ALISON JIEAR

Everest Theatre, July 12

7/10

As a little girl Ella Fitzgerald longed to be a dancer. When (while yet in her teens) she instead became a singer, her ascent to greatness was hastened because she still danced, except that now it with her voice. More than any other jazz singer, Ella made a melody lighter than air, so every word seemed to wheel on updrafts towards her glistening top notes. Implicit in that dancing quality were two interrelated facets: girlishness and playfulness.

This playfulness is primarily what Alison Jiear shares with her, although the London-based Australian’s Celebration of Ella Fitzgerald (for Sydney Cabaret Festival) also showed she could perform Ella’s repertoire without bringing the full weight of her impressive voice to bear, so the notes had ample air around them – even something of that magical weightlessness. To this she added exceptional pitch and an appealing effortlessness of execution.

Alison Jiear. Photos: John McRae.

Jiear had the artistic nous to eschew making her tribute an impersonation. Indeed sometimes her phrasing suggested she is not even a natural jazz singer, but rather a sufficiently gifted, accomplished and versatile vocalist to do a fair impression of one. Many more studied jazz singers lack Jiear’s voice and musicality.

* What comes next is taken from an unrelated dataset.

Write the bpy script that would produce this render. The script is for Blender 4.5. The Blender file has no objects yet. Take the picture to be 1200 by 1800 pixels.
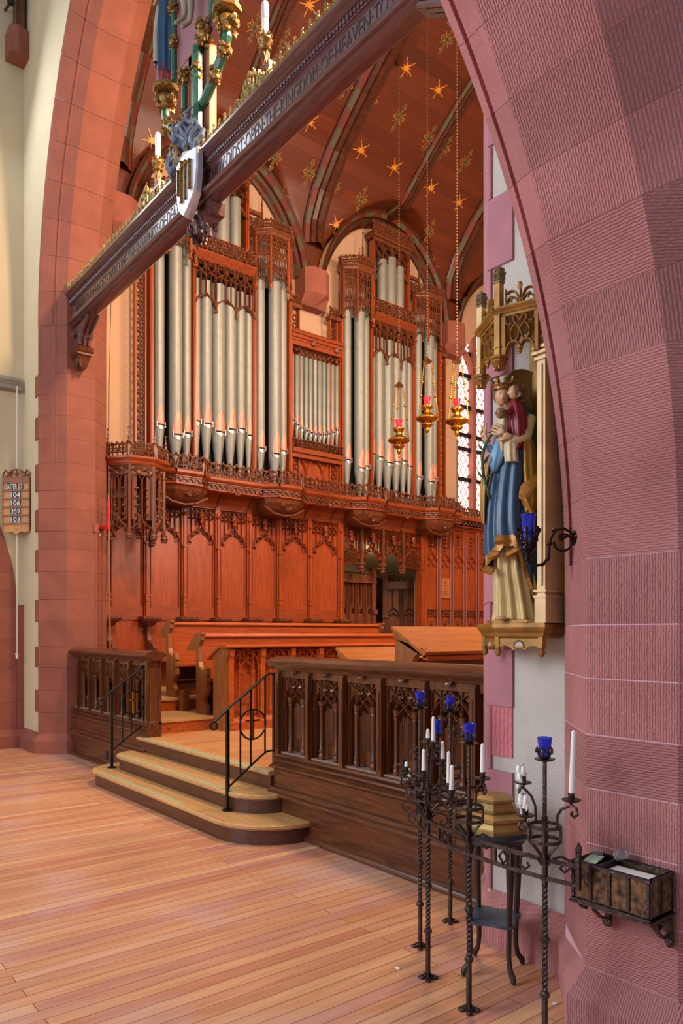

The ballads shone out, especially I’ve Got a Crush on You and a diaphanous reading of Embraceable You. When she stepped outside the Ella repertoire, Jiear showed off more of her range and agility, but not of her artistry. An array of spontaneous requests from the audience sung a cappella added up to no more than an entertaining party trick, and her closing I Still Call Australia Home, however well rendered, still made one feel like a fly stuck in a jar of toffees.

Unlike the Festival’s headliner, Jennifer Holliday, Jiear was blessed with a genuinely sympathetic local band in pianist Kevin Hunt, guitarist Mark Johns, bassist Reg Royal and drummer Gordon Rytmeister. She also had a better room than the Town Hall, with the unloved Everest Theatre transformed with chandeliers and elegant staging into “Chequers” for the event.